Uralkali Investor Uralchem Opts Out of $1.5 Billion Buyback

Updated on
Uralkali CEO Dmitry Osipov
Dmitry Osipov, Chief Executive Officer of PAO Uralkali. Photographer: Andrey Rudakov/Bloomberg

One of PAO Uralkali’s largest investors said it won’t return shares in the potash company’s $1.5 billion buyback program, leaving a bigger portion of the cash pile to minority holders.

“We were studying the possibility a while ago but in the end we decided not to tender shares,” OAO Uralchem Chief Executive Officer Dmitry Konyaev said Tuesday by e-mail. The company sees its investment as “strategic” and is interested in Uralkali’s stable development, he said.

Uralkali’s buyback surprised investors as the world’s largest potash producer plans 300 billion rubles ($5.9 billion) in investments to help compensate for lost output at a flooded mine that accounts for 18 percent of its annual potash capacity.

“If any of the major shareholders do not participate in the program up to their full pro-rata share, the minority shareholders will have an opportunity to receive a higher allocation under the program,” Uralkali CEO Dmitry Osipov said in an interview in Moscow last week. That will result in a “more attractive capital distribution” than dividends, he said.

Uralkali, the world’s largest potash producer, plans to repurchase stock at $3.20 a share and $16 a global depositary receipt on a pro-rata basis. Stakes smaller than 500 shares, or 100 GDRs, will be bought back in full. The offer closes May 22.

Uralchem holds a 20 stake in Uralkali. Andrey Belyak, spokesman for Onexim Group, which bought about 27 percent in the potash producer in 2013 jointly with affiliates, declined to comment.

‘Surprising Move’

Uralchem’s move is “surprising,” Oleg Petropavlovskiy, an analyst at BCS Financial Group in Moscow, said by phone. The company has a lot of debt and could have raised about $343 million by tendering shares, he said.

The decision means that minority investors, including OAO Acron, may split about $620 million in the buyback instead of $479 million if all shareholders other than Uralchem tender their shares in full, Petropavlovskiy said. Onexim may sell as much as $602 million of stock and Chengdong Investment Corp., which controls 12.5 percent of Uralkali, may get about $278 million, according to BCS’s estimates.

Uralkali rose 1.7 percent to 156.80 rubles as of 11:23 a.m. in Moscow after rising as much as 2.5 percent. That compares with a 0.1% percent decline in the Micex Index of 50 stocks.

Uralkali said its buyback plans won’t affect investments.

“We plan to finance the deal using our own cash,” Osipov said. It “won’t affect capital expenditure plans.” The company won’t need to borrow and doesn’t foresee any impact on its ability to service debts, he said.

Maintaining Investments

That runs counter to the view of Konstantin Yuminov, an analyst at AO Raiffeisenbank, who said last month that Uralkali may not manage both the buyback and planned investments.

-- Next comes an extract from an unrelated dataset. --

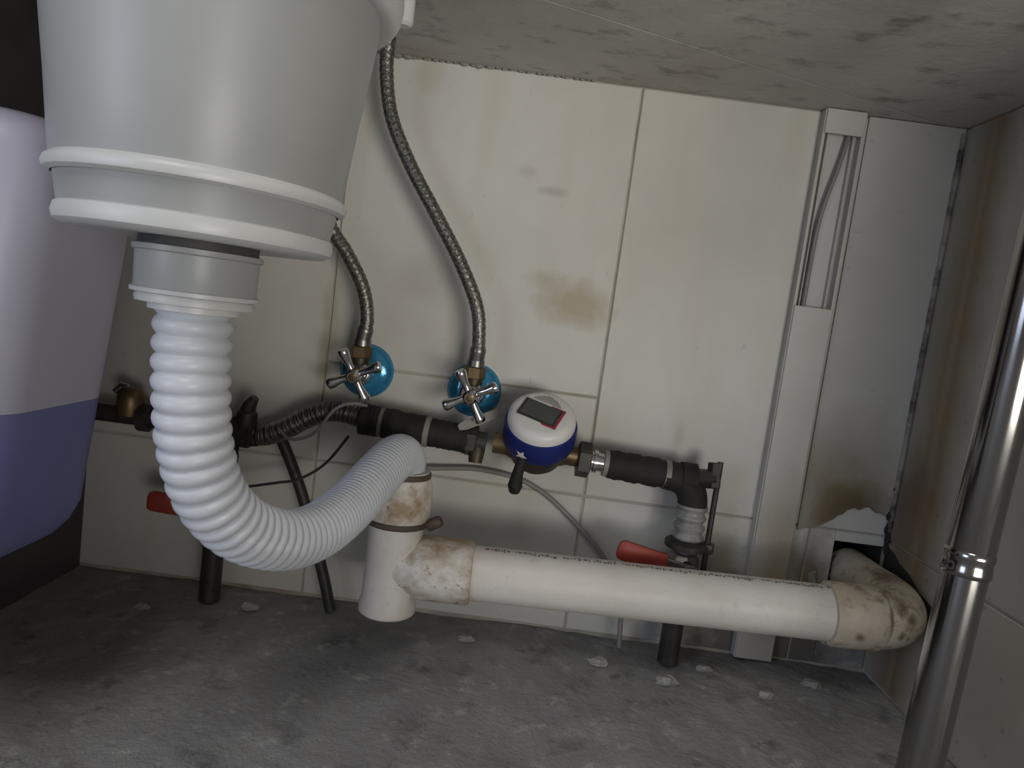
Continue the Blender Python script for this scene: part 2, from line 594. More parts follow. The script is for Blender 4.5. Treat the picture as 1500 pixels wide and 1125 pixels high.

In March, Uralkali’s board approved the 300 billion rubles of investments for the five years through 2020 to help maintain the company’s market position, Osipov said.

“Implementing this strategy is likely to significantly influence the company’s ability to return capital to its shareholders in the future,” he said. “However, up to date we have accumulated a significant cash balance.”

The company skipped a final dividend payment for 2014 even though it had $2.5 billion of cash at the end of the year. Uralkali posted an annual net loss of $627 million following foreign-exchange losses.

The buyback is an alternative way to distribute the cash, Osipov said.

While Uralkali has been criticized by investors over the price of the buyback, the terms were based on “the best corporate-governance practices” following the recommendations of financial and independent legal advisers, Osipov said.

Uralkali holds 12.6 percent of its shares in treasury and they won’t be tendered in the buyback.

The new buyback may increase the size of the treasury stake to more than 28 percent. The company has said it plans to cancel them.

The buyback may pose a risk to Uralkali’s listing on the London Stock Exchange if the free-float falls below 25 percent or if the board decides that the listing isn’t in the interests of the company, according to the buyback memorandum published in April. Osipov reiterated the statement without elaborating.